[Resource Topic] 2020/1410: Mac'n'Cheese: Zero-Knowledge Proofs for Boolean and Arithmetic Circuits with Nested Disjunctions

Welcome to the resource topic for 2020/1410

Title:
Mac’n’Cheese: Zero-Knowledge Proofs for Boolean and Arithmetic Circuits with Nested Disjunctions

Authors: Carsten Baum, Alex J. Malozemoff, Marc B. Rosen, Peter Scholl

Abstract:

Zero knowledge proofs are an important building block in many cryptographic applications. Unfortunately, when the proof statements become very large, existing zero-knowledge proof systems easily reach their limits: either the computational overhead, the memory footprint, or the required bandwidth exceed levels that would be tolerable in practice. We present an interactive zero-knowledge proof system for boolean and arithmetic circuits, called Mac’n’Cheese, with a focus on supporting large circuits. Our work follows the commit-and-prove paradigm instantiated using information-theoretic MACs based on vector oblivious linear evaluation to achieve high efficiency.

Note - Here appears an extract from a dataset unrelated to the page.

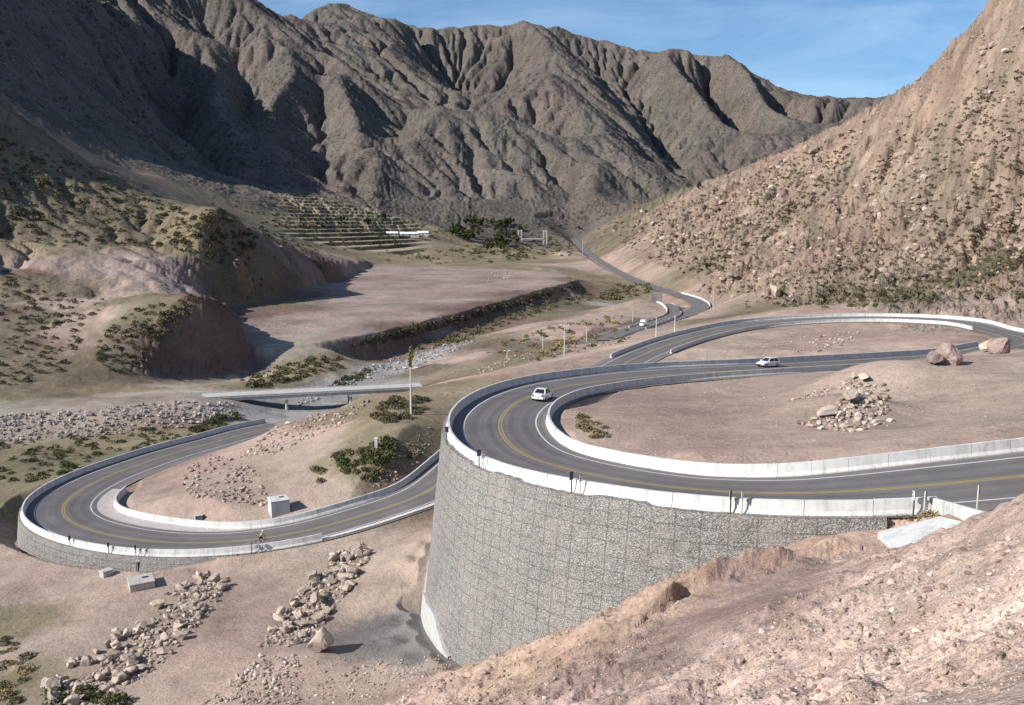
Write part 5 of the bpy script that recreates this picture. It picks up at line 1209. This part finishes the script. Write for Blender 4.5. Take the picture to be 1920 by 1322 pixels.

We additionally show how to optimize disjunctions, with a general OR transformation for proving the disjunction of m statements that has communication complexity proportional to the longest statement (plus an additive term logarithmic in m). These disjunctions can further be nested, allowing efficient proofs about complex statements with many levels of disjunctions. We also show how to make Mac’n’Cheese non-interactive (after a preprocessing phase) using the Fiat-Shamir transform, and with only a small degradation in soundness. We have implemented the online phase of Mac’n’Cheese and achieve a runtime of 144 ns per AND gate and 1.5 $\mu$s per multiplication gate in \mathbb{F}_{2^{61}-1} when run over a network with a 95 ms latency and a bandwidth of 31.5 Mbps. In addition, we show that the disjunction optimization improves communication as expected: when proving a boolean circuit with eight branches and each branch containing roughly 1 billion multiplications, Mac’n’Cheese requires only 75 more bytes to communicate than in the single branch case.